If no particle is found in the VIS subimage, there may be an examination in step 54 whether the subarea has defects or faults in its structure located beneath the surface of the wafer 12.

In principle, the described examination for defects may be performed while the wafer 12 is scanned. However, it is also possible to first scan the wafer 12 completely, to store the acquired subimages and to perform the examination for defects subsequently by comparing the subimages. In both cases, the examination whether there is a defect is conducted by analyzing the acquired subimages.

The invention has been described with reference to particular embodiments. However, someone skilled in the art will appreciate that modifications and changes may be made to the invention without departing from the scope of the following claims.

Claims

1. A method for inspecting a wafer comprising the steps of:

illuminating a subarea of the wafer with an illumination means for with IR light and VIS light;

simultaneously acquiring an IR subimage with an IR image acquisition device and a VIS subimage with a VIS image acquisition device, wherein the acquisition of the subimages is controlled such that an identical image field of the wafer is imaged by the IR image acquisition device and the VIS image acquisition device,

determining a result by analyzing the IR subimage and the VIS subimage as to whether there is a defect on the surface of the wafer, and

examining a structure located beneath the surface of the wafer in the examined IR subarea if it has been determined that there is no defect on the surface of the wafer.

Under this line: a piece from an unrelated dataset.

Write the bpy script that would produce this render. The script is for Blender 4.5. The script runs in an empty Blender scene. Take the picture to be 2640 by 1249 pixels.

2. The method of claim 1, wherein the defect is a particle located on the surface.

3. The method of claim 1, wherein the wafer is moved by a suitable sample holder, while the IR image acquisition device and the VIS image acquisition device acquire the subimages, wherein the whole wafer is scanned.

4. The method of claim 1 wherein an optical and/or mechanical adjusting element is set such that the IR subimage and the VIS subimage are in focus at the same time, and that fields of view of both cameras are identical.

5. The method of claim 4, wherein the fields of view of the IR image acquisition device and the VIS image acquisition device are identical.

6. The method of claim 1, wherein a marking is stored for the subarea in an event presentation of the wafer if it is determined that a defect is located on the surface of the wafer.

7. The method of claim 6, wherein the coordinates of the subarea and a marker are stored as a marking.

8. The method of claim 7, wherein another inspection of the subarea is performed after the marking has been stored.

9. A wafer inspecting device comprising: an IR image acquisition device sensitive to light in the infrared wavelength range; a VIS image acquisition device sensitive to light in the visible wavelength range; a controller; an image processor and wherein the IR image acquisition device and the VIS image acquisition device are designed and arranged such that the wafer is scanned simultaneously in subimages to aquire an IR subimage and a VIS subimage.

10. The wafer inspecting device of claim 9, wherein the controller is designed such that it allows coordinating the IR subimage and the VIS subimage so that they image the same image field of the wafer.

11. The wafer inspecting device of claim 9, wherein the image processor is designed such that it allows determining if a detected defect is attributable to a defect on the surface.

12. The wafer inspecting device of claim 11 wherein the defect is a particle located on the surface.

13. The wafer inspecting device of claim 9, wherein an optical and/or a mechanical adjusting element is provided for adjusting the field of view and/or the definition of the VIS image acquisition device and the IR image acquisition device.